MAPLE, is considered to be allied to the Sycamore, which is sometimes called the great maple, (Acer Pseudo-platamus,) or the plane-tree. The English, or common maple, is of this kind; its colour is pale yellow brown, and it is only used for ordinary Tunbridge-ware, such as boxes, butter prints, etc.

The American, especially that from Prince Edward's Island, is very beautiful, and distinguished as bird's-eye maple and mottled maple. The latter is principally used for picture-frames; the former is full of small knots that give rise to its name: the grain varies accordingly as the saw has divided the eyes transversely or longitudinally, as pieces cut out in circular sweeps, such as chair backs, sometimes exhibit both the bird's eye and mottled figures at different parts. Much sugar is made in America from this variety of maple. The common maple, (Acer campestris) is very much used in America for house-carpentry and furniture.

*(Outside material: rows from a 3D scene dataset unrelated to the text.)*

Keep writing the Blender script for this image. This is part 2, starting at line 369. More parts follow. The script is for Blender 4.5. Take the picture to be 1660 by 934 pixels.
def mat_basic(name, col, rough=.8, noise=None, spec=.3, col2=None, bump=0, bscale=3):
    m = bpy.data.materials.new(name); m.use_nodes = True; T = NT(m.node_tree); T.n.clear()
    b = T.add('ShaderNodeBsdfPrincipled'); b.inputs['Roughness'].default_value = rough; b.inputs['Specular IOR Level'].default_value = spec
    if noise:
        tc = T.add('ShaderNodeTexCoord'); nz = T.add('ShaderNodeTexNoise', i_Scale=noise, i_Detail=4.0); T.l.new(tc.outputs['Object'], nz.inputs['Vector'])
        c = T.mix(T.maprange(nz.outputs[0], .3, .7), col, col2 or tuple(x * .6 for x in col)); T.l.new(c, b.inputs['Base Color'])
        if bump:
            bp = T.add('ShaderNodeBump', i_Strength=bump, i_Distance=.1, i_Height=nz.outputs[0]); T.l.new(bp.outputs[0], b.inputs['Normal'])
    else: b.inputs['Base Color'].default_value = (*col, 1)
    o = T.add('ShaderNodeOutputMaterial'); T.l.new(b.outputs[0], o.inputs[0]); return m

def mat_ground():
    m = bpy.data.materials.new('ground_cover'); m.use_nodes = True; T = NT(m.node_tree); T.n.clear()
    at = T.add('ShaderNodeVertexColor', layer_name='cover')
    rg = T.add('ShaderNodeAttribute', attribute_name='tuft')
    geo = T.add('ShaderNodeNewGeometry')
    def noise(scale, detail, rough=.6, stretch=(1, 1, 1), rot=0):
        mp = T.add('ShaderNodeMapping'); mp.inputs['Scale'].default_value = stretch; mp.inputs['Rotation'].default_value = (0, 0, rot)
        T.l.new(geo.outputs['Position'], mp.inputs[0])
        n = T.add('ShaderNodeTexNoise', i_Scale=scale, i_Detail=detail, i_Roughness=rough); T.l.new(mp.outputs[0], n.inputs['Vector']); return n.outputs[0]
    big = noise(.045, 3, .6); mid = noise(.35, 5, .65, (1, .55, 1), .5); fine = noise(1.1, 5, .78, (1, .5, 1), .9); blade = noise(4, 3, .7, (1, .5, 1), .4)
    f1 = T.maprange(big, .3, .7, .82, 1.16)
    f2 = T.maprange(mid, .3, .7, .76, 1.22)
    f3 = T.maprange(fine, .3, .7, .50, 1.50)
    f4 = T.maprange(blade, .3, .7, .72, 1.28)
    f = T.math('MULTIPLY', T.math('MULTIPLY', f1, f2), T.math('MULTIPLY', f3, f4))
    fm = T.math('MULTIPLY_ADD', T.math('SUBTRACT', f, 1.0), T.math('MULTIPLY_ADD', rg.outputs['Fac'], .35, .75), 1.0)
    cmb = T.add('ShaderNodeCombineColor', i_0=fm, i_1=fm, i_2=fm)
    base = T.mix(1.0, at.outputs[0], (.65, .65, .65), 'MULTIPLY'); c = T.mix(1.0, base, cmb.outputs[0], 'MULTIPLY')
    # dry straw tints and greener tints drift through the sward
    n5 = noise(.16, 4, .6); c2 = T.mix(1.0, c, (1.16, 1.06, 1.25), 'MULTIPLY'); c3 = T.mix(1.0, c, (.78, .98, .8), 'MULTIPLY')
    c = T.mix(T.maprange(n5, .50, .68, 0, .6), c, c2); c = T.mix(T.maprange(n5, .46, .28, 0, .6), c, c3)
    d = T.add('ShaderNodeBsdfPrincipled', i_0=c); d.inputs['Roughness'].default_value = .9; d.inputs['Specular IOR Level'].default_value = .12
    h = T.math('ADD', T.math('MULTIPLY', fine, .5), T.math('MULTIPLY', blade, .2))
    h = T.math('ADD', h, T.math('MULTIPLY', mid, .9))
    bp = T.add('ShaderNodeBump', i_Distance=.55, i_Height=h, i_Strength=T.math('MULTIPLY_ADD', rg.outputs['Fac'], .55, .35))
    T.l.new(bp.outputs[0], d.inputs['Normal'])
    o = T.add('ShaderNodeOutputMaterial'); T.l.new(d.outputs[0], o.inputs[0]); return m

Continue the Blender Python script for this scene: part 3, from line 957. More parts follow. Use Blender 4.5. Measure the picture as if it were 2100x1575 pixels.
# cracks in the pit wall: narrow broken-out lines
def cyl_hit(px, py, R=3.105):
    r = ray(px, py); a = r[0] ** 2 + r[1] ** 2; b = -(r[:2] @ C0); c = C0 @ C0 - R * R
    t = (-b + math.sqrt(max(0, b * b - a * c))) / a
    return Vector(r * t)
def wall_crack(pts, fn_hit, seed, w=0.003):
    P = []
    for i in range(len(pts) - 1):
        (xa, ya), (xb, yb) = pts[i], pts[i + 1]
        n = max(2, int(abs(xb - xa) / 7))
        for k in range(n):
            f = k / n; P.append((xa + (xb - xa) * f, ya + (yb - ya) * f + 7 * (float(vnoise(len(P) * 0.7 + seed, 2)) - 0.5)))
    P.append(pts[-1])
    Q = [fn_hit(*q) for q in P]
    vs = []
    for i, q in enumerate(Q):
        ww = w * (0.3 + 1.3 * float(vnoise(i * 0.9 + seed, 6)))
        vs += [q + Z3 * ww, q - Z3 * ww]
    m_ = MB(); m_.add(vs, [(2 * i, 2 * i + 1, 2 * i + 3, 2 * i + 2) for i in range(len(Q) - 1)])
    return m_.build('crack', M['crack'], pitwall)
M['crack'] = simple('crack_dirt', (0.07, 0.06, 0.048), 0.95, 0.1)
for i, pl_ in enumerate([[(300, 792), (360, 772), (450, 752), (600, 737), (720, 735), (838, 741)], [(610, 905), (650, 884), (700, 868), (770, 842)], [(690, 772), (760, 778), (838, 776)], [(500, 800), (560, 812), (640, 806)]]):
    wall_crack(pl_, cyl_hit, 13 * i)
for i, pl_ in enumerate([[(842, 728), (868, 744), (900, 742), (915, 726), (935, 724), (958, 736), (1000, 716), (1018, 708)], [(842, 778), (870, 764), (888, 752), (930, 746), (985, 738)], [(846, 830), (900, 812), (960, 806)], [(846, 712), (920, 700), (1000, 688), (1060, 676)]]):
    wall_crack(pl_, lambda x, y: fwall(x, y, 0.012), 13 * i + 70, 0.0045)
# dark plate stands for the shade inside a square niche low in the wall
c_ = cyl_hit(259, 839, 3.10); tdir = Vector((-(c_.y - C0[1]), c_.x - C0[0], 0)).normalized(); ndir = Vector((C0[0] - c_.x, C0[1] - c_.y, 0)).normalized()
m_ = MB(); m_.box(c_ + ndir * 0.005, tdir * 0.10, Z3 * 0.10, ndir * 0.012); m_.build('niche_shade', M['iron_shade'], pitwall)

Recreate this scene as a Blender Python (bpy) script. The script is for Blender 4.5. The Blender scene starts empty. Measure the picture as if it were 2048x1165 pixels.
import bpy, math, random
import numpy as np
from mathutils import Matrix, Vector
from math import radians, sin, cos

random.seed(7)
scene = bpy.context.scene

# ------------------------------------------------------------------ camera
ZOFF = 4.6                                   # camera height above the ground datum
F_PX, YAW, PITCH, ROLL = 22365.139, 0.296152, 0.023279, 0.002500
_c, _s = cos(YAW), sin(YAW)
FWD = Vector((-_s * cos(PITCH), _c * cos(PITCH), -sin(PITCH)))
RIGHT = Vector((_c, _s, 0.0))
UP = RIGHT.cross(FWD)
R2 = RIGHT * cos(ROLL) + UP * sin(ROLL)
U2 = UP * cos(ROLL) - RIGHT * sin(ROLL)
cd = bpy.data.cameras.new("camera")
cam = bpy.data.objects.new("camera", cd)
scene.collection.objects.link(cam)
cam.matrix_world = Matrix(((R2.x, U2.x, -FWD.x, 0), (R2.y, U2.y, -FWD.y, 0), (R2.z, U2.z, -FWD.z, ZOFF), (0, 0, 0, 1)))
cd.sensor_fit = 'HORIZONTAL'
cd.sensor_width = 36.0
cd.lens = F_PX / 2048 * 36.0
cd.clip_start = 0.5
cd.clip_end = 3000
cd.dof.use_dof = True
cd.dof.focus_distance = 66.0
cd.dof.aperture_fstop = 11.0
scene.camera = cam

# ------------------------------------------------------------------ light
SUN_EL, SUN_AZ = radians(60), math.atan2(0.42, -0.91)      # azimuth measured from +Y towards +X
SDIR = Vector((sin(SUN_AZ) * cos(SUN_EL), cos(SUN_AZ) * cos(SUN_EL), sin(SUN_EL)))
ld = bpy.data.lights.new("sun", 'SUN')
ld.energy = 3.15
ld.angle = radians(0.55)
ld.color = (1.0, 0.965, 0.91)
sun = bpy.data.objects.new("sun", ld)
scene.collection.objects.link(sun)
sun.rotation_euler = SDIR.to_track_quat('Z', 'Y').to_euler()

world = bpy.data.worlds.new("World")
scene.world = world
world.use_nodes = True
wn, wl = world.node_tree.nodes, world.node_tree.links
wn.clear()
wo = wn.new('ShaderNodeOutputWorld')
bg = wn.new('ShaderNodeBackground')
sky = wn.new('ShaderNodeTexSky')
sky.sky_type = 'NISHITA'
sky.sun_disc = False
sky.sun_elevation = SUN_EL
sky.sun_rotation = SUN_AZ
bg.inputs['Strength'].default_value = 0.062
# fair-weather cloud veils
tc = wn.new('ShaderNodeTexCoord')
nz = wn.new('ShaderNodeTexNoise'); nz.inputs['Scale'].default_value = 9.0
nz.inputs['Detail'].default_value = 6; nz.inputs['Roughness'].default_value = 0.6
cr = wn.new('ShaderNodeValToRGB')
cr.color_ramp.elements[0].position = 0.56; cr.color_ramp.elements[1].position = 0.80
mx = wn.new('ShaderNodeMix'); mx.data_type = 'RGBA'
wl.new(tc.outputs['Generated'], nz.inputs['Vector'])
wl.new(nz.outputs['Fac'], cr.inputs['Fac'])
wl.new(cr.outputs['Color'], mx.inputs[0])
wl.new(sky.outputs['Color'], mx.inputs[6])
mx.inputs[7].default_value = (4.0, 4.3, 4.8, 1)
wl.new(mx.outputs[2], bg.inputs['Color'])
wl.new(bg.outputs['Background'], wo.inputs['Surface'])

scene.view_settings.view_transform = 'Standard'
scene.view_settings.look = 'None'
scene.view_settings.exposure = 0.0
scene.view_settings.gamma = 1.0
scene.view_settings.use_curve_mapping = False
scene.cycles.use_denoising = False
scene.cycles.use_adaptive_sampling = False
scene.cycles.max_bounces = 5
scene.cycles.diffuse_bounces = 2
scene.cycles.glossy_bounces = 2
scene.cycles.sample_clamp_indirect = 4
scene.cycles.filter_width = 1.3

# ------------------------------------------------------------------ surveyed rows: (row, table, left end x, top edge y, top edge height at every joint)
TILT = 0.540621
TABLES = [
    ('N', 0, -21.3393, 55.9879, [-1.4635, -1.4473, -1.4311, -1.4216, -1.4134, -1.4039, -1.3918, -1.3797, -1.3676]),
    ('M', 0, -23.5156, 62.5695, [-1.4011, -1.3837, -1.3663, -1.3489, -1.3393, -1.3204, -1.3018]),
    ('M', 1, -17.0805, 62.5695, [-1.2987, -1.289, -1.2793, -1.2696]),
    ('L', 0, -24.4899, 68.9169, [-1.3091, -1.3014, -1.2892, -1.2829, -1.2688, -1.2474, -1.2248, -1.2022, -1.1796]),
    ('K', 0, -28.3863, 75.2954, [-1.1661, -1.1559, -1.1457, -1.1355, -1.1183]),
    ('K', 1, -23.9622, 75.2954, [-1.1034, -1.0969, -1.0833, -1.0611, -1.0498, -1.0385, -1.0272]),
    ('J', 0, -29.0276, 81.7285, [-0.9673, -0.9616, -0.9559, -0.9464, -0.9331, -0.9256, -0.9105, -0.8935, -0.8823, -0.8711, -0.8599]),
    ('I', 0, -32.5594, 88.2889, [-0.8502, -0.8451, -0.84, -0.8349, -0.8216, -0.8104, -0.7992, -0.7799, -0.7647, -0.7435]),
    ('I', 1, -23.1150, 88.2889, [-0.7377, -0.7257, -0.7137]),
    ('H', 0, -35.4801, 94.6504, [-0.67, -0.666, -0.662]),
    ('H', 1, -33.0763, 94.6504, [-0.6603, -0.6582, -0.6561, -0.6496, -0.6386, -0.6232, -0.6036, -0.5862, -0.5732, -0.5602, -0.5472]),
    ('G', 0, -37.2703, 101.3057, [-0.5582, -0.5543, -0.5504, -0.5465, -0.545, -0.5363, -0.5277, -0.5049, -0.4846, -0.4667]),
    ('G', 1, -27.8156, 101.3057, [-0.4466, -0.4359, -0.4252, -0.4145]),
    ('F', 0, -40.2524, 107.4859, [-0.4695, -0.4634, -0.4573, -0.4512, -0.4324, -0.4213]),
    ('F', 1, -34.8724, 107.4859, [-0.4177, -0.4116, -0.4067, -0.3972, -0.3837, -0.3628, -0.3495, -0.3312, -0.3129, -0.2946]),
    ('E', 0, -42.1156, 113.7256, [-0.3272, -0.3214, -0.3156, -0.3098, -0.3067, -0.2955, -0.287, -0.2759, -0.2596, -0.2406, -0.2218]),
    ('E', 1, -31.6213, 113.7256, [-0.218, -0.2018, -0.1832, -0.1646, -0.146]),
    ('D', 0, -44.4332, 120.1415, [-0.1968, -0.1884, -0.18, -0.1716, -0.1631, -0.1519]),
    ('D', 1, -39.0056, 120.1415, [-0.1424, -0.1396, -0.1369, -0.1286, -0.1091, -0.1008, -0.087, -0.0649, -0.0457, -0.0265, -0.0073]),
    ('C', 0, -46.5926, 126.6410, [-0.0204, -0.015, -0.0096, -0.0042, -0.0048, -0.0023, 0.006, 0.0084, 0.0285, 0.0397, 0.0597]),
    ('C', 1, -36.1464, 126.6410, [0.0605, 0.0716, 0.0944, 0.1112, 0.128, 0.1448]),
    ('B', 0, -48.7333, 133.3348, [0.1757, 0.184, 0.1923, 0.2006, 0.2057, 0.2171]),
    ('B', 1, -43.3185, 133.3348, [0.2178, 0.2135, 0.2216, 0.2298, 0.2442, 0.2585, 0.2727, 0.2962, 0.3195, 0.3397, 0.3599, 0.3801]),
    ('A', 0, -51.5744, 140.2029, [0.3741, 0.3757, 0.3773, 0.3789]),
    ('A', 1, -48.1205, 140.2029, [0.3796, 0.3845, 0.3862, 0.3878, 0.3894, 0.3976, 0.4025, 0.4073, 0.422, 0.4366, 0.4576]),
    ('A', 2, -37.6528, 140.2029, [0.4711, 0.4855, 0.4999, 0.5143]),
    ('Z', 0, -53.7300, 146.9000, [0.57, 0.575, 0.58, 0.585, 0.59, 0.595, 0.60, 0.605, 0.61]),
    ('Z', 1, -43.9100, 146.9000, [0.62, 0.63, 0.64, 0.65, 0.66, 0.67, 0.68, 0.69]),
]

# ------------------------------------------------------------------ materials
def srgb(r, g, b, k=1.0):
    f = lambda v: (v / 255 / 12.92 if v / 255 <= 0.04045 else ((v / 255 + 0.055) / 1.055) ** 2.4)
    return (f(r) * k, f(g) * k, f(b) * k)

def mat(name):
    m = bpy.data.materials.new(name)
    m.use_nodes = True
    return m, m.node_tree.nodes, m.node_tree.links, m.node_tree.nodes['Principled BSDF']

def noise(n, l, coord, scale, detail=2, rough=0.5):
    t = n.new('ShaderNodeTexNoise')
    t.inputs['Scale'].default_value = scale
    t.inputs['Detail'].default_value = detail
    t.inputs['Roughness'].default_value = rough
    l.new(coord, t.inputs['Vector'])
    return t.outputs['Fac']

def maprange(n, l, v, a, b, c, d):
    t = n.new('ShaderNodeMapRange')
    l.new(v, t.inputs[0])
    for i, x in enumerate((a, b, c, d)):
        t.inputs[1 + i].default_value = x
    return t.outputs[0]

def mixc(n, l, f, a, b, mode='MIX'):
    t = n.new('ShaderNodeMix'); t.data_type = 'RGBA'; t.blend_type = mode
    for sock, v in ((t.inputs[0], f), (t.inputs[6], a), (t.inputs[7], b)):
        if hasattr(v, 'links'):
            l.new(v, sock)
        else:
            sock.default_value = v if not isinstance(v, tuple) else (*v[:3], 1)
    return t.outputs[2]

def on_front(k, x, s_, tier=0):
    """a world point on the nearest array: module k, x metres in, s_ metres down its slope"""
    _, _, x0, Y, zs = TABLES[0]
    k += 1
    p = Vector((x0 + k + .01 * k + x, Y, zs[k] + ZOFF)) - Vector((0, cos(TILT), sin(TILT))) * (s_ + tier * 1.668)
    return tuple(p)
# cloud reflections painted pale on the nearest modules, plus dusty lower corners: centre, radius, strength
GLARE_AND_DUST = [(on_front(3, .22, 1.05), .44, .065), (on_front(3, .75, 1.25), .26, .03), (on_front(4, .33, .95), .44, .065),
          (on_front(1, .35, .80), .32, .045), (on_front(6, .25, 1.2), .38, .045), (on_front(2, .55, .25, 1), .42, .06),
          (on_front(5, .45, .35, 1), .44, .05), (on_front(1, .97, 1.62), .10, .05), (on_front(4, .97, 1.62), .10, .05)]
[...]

The so-called Russian maple is considered to be the wood of the birch-tree; it is marked in a manner similar to the American maple, but is unlike it, inasmuch as there are little stripes that appear to connect the eyes, which in the American are quite distinct, and arise from a different cause, which is explained at page 38. All but the first are much used in handsome cabinet-work, and their diversities of grain are very beautifully shown in turned works. Some of the Russian birch is beautifully yellow.

Acer campestre is the common maple, and A.platanoides the platanus-like or Norway maple, while A. pseudo-platanus is the great maple, sycamore, or mock plane-tree. A. saceharinum is the sugar maple, and its wood is often called bird's-eye maple. A. rubrum, circinatum, striatum, and eriocarpum, are other American species of which the timber is employed and more or less valued. Acer oblongum, cultratum, caudatum, sterculiaceum, and villosum, are Himalayan species of which the timbers may be employed for the same purposes.